╔══

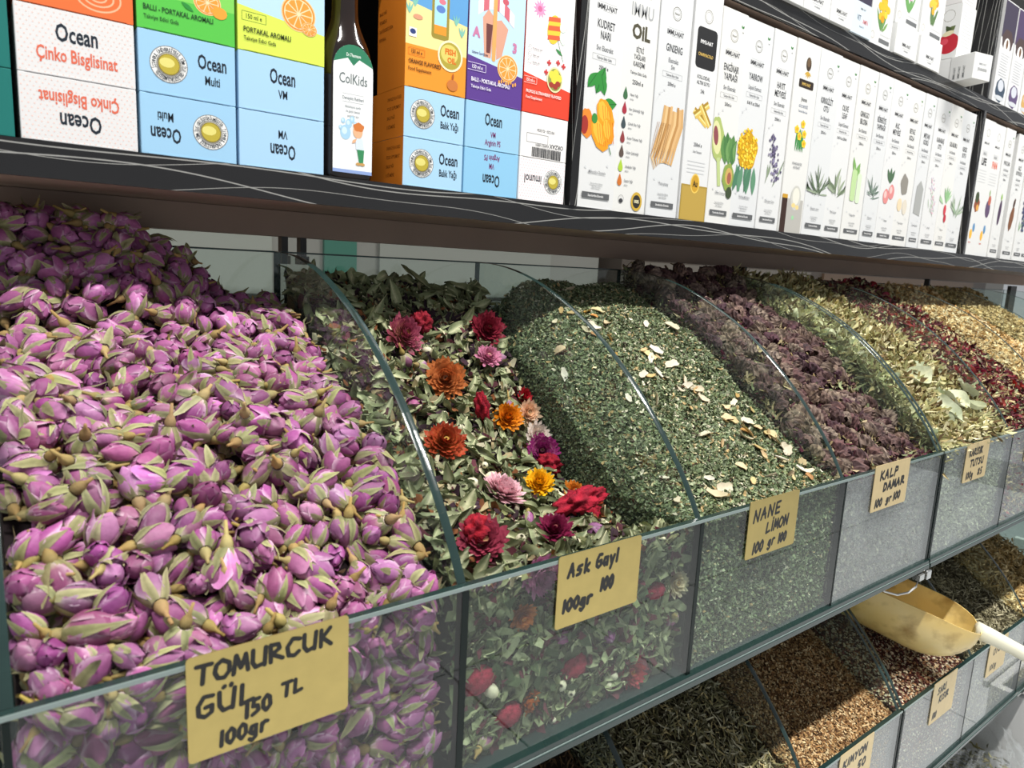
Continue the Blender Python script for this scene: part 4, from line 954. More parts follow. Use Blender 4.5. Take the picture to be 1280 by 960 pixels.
deep = B0.scatter(.0155, .5, 'tf', 3, .0085, mg=40); deep = [p for p in deep if p[3] > 0]
pts.sort(key=lambda q: dist(q[0]) + (.12 if q[2] == 'f' else 0) + (.3 if q[0][0] < -.2 and q[0][1] > .2 else 0))
top = [q for q in pts if inview(q[0], 5)][:300]; ids = set(id(q) for q in top); rest = [q for q in pts if id(q) not in ids] + deep
BP = [(0, 0, -.013), (0, 0, .008), (0, 0, .02)]
def keep(bn, A, L, pts, s, rad):
    """shift a piece so that it stays between the glass panes of its bin"""
    L = np.array(L, float); W_ = [L + A @ (np.array(p) * s) for p in pts]
    for ax_, lo, hi in ((0, bn.x0 + .0008 + rad * .2, bn.x1 - .0008 - rad * .2), (1, .0035 + rad, .314)):
        mn = min(w[ax_] for w in W_); mx_ = max(w[ax_] for w in W_)
        if mn < lo: L[ax_] += lo - mn
        elif mx_ > hi: L[ax_] -= mx_ - hi
    return L
def place_bud(q, first=False):
    p, n = q[0], q[1]; A = bud_orient(n); k = R.randrange(len(BUDS)); (a, b, c), _, _ = BUDS[k]
    if q[2] == 'f': p = p + np.array([0, .003, 0])
    if p[0] > -.012: p = p - np.array([.005, 0, 0])
    s = R.uniform(.8, 1.2); L = keep(B0, A, p - A[:, 2] * .007 * s, BP, s, .0075 * s)
    o = link('rosebud', a); o.matrix_world = m4(A, L, s)
    link('sepals', b, None, o); link('hip', c, None, o)
    hue = BUDS[k][2]; form = 'half open' if k in (0, 3, 6) else 'closed'
    if q[2] == 'f': tag(o, f'{hue} dried rosebud pressed behind the front glass of the nearest bin', 'rosebud', f'{hue} rosebuds behind the nearest front glass'); return
    x, y = q[0][0], q[0][1]
    if y > .235: w_ = 'in the shelf shadow at the back of the nearest bin'
    elif y < .035: w_ = 'along the front rim of the nearest bin'
    elif x > -.05: w_ = 'beside the curved divider of the nearest bin'
    elif x < -.16: w_ = 'at the left side of the nearest heap'
    else: w_ = 'in the middle of the nearest heap'
    tag(o, f'{form} {hue} dried rosebud {w_}', 'rosebud', f'{form} {hue} rosebuds {w_}')
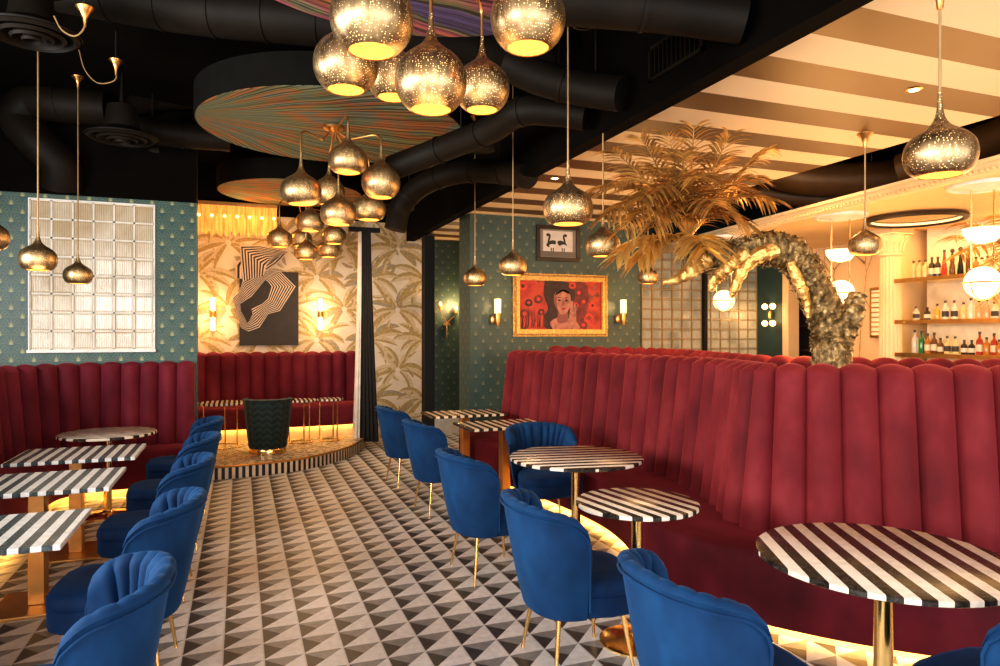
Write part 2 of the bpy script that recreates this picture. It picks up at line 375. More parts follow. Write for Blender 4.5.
# beam, post, art wall, recess
struct(MB().bb(2.50,2.63,-.6,10.9,SZ-.04,CZ).build('trim_1', 'blackceil', smooth=0))
struct(MB().bb(2.60,2.75,10.1,10.3,0,SZ-.04).build('trim_2', 'black', smooth=0))
struct(MB().bb(2.80,4.6,10.9,11.05,0,SZ).build('wall_recess', 'teal2', smooth=0))
struct(MB().bb(2.72,5.21,8.30,8.75,0,SZ).build('wall_art', 'teal2', smooth=0))
struct(MB().bb(2.80,4.6,10.87,10.9,0,.30).build('baseboard_recess', 'white_metal', smooth=0))
struct(MB().bb(5.21,6.0,9.5,9.6,0,SZ+.9).build('wall_behind_palm', 'teal2', smooth=0))
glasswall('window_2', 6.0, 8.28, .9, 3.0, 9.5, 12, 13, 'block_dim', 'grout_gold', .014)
struct(MB().bb(6.0,8.3,9.5,9.6,0,.9).bb(6.0,8.3,9.5,9.6,3.0,CZ).build('wall_glass_surround', 'tealdark', smooth=0))
struct(MB().bb(7.14,7.20,9.42,9.49,0,3.0).build('trim_3', 'black', smooth=0))
struct(MB().bb(8.28,8.45,8.85,9.6,0,CZ).build('wall_teal_right', 'tealdark', smooth=0))
struct(MB().bb(8.3,8.45,5.9,8.1,0,2.95).bb(8.3,8.45,8.1,8.72,2.55,2.95).build('wall_marble', 'marble', smooth=0))
struct(MB().bb(8.22,8.45,8.72,8.85,0,2.93).build('trim_4', 'cream', smooth=0, bevel=.01))
struct(MB().bb(8.9,9.0,7.6,9.4,0,CZ).build('wall_back_bar', 'dark_wood', smooth=0))
# bar soffit with crown moulding
sp = [(5.40,1.2),(5.668,3.741),(6.076,7.191),(6.35,9.5),(9.4,9.5),(9.4,1.2)]
struct(MB().prism(sp, 2.95, 3.03).build('ceiling_bar', 'cream', smooth=0))
cm = MB(); A = V(5.40,1.2,0); B = V(6.35,9.5,0); C1 = V(5.668,3.741,0); C2 = V(6.076,7.191,0)
path = [A, C1, C2, B]; prof = [(.02,2.93),(-.02,2.94),(-.035,2.965),(-.06,2.98),(-.07,3.01),(-.09,3.02),(-.09,3.05),(.02,3.05)]
cm.grid([[ (p.x+dx, p.y, z) for dx, z in prof] for p in path])
L = (C2-C1).length
for k in range(150):
    p = A.lerp(C1, k/48) if k < 48 else (C1.lerp(C2, (k-48)/66) if k < 114 else C2.lerp(B, (k-114)/36))
    cm.box((p.x-.055, p.y, 2.962), (.04,.028,.02))
struct(cm.build('trim_6', 'cream', smooth=0))
# bar back: lit niche
struct(MB().bb(8.05,8.15,1.5,6.2,0,2.95).build('wall_bar', simple('lit_bar_back', (.86,.74,.55), .6), smooth=0))
struct(MB().bb(7.55,8.3,6.32,6.42,0,2.95).build('wall_bar_side', 'cream', smooth=0))
struct(MB().bb(-4.3,-4.2,-3,8.4,0,CZ).build('wall_left', 'teal', smooth=0))
struct(MB().bb(9.5,9.6,-3,12,0,CZ).build('wall_right', 'cream', smooth=0))
# ------------------------------------------------------------------ stage
outer = cr([(-.45,8.37),(.1,8.41),(.67,8.58),(1.2,9.05),(1.61,9.78),(1.78,10.45),(1.80,10.88)], 160)
poly = [(p[0],p[1]) for p in [Vector((*q,)) for q in outer]]
full = poly+[(-.69,10.88),(-.69,8.62),(-.45,8.62)]
outer3 = [Vector((p[0],p[1],0)) for p in poly]
eq, LL = arcres(outer3, 106)
st = empty('stage', (0,0,0)); struct(st)
m = MB(); m.prism(full, .13, .147); m.build('stage_top', 'leopard', st, smooth=0)
m = MB()
for k in range(len(eq)-1):
    a, b = eq[k], eq[k+1]; m.add([(a.x,a.y,0),(b.x,b.y,0),(b.x,b.y,.13),(a.x,a.y,.13)], [(0,1,2,3)], k % 2)
m.build('riser', ['riser_w','riser_b'], st, smooth=0)
m = MB(); m.tube([(p.x,p.y,.142) for p in eq], .014, 6); m.build('gold_edge', 'gold_post', st)

# ------------------------------------------------------------------ banquettes
def backrest(path, ztop, zbot, npl, recl, bulge=.078, thick=.14, side=1, sub=9, scallop_=.034):
    # path: front line of the back at its foot; side=+1: front lies to the left of travel
    pts, L = arcres([Vector((p[0],p[1],0)) for p in path], npl*sub+1)
    N = []
    for i in range(len(pts)):
        t = pts[min(i+2,len(pts)-1)]-pts[max(i-2,0)]; t.normalize(); N.append(Vector((-t.y,t.x,0))*side)
    zt = ztop if callable(ztop) else (lambda f: ztop)
    prof = [0,.02,.2,.4,.6,.8,.9,.95]
    rows = []
    H = len(prof)
    for i, p in enumerate(pts):
        f = i/(len(pts)-1); s = (i % sub)/sub; w = abs(sin(pi*s))**.72; Z = zt(f)
        col = []
        for h in prof:
            off = bulge*w*(.6 if h == 0 else 1)
            col.append(p+N[i]*(off-recl*h)+Vector((0,0,zbot+(Z-zbot)*h)))
        rl = bulge*w
        topz = Z-scallop_*(1-w)
        base = p-N[i]*recl
        for a, rr in ((30,.9),(60,.97),(90,1),(125,.95)):
            # rounded roll over the top
            c0 = .05*(Z-zbot)
            col.append(base+N[i]*(rl*max(0,1-a/100)-thick*.5*(1-cos(R(a))))+Vector((0,0,Z-c0+c0*sin(R(a))*1.0-scallop_*(1-w)*(a/90))))
        col.append(base-N[i]*thick+Vector((0,0,Z-.06))); col.append(p-N[i]*(thick+.0)+Vector((0,0,0.1)))
        rows.append(col)
    m = MB(); m.grid(rows)
    n = len(rows[0]); m.f.append(tuple(range(n))); m.mi.append(0); e = (len(rows)-1)*n; m.f.append(tuple(range(e+n-1,e-1,-1))); m.mi.append(0)
    return m, L
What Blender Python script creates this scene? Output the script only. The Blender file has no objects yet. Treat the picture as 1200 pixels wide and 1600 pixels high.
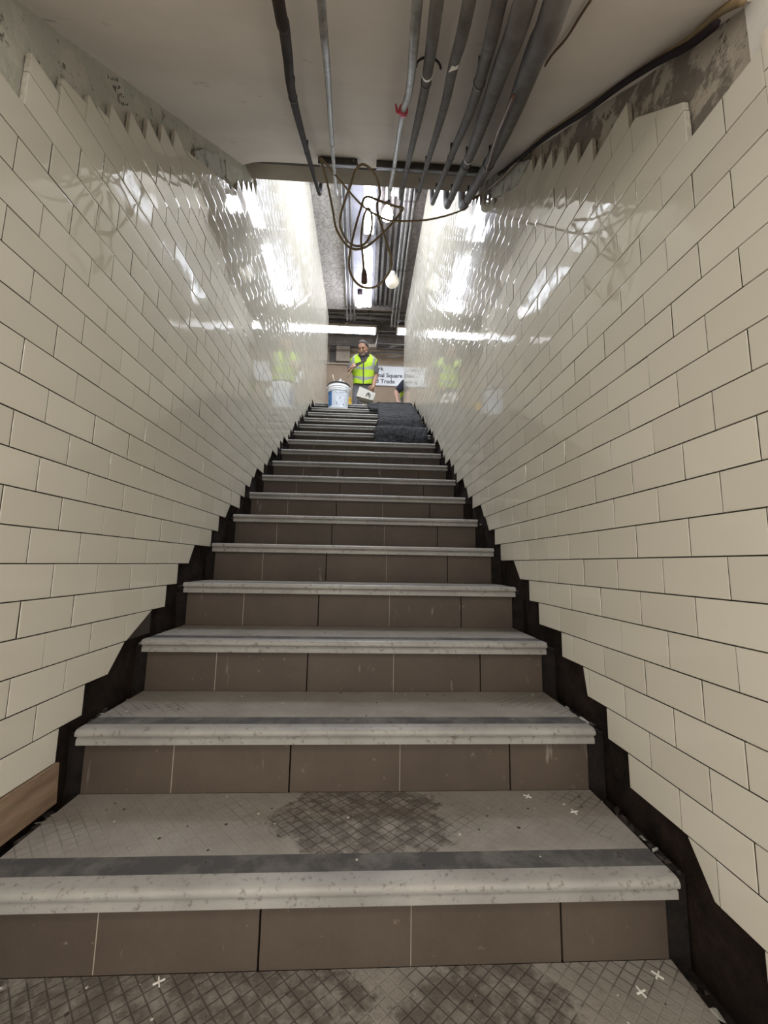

╚══

● Set problem:
In the entries above, some lines may contain the string "that"; report how many, without additional comment.

● Correct result:
2